If you're running AI agents in production, memory accumulation is a cost center you're ignoring.

Direct costs:

  • Agent retraining or restarts every few days to "clean" memory
  • Human intervention to correct compounding errors
  • Lost customer trust when agents hallucinate confidently

Opportunity costs:

  • You can't deploy long-horizon workflows (multi-day projects, ongoing customer relationships, complex research tasks)
  • Your agents plateau at trivial tasks where memory doesn't accumulate

The adaptive forgetting framework changes the economics.

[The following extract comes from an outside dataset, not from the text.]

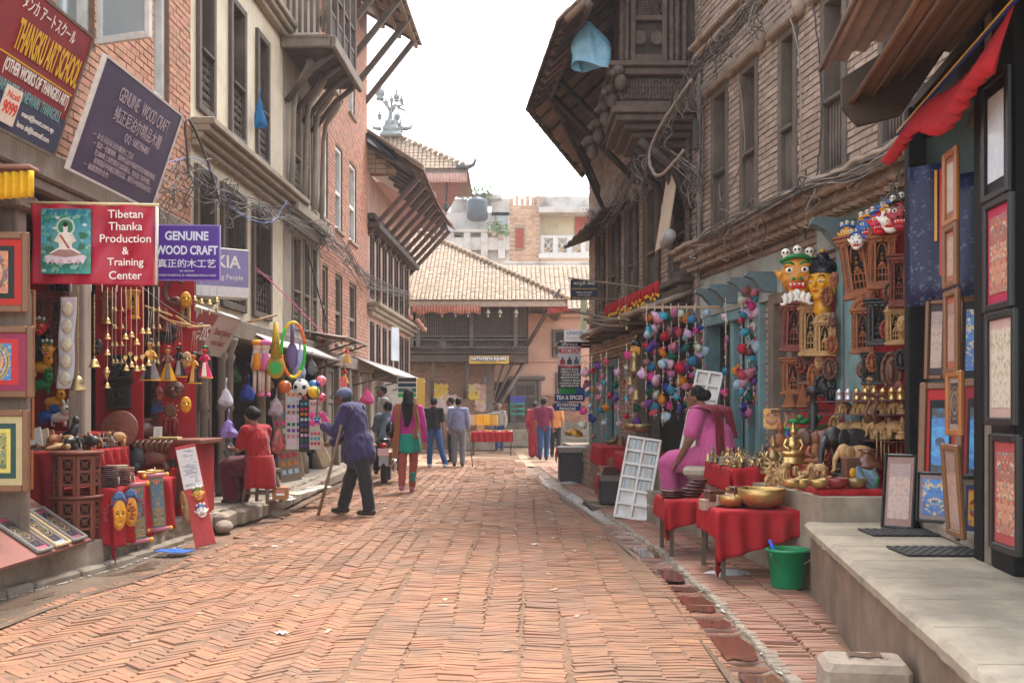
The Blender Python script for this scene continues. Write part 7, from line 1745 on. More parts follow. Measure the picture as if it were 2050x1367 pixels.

Agents that stay accurate over weeks instead of days unlock:

  • Persistent customer context — support agents that remember preferences without remembering every mistake
  • Long-running research workflows — agents that synthesize findings over days without polluting conclusions
  • Reduced operational overhead — no more manual memory resets or agent restarts

At Atobotz, we're treating memory management as a core agent design principle. Not an afterthought. Not a "we'll add it later" feature.

The Bottom Line

Most teams building AI agents think the problem is model accuracy. It's not. The problem is architecture.

Memory accumulation is the silent killer of long-horizon agents. Without adaptive forgetting, your agent isn't learning — it's hoarding garbage.

Build your agents with forgetting as a first-class feature. Track retrieval quality. Prune aggressively. Your accuracy will thank you.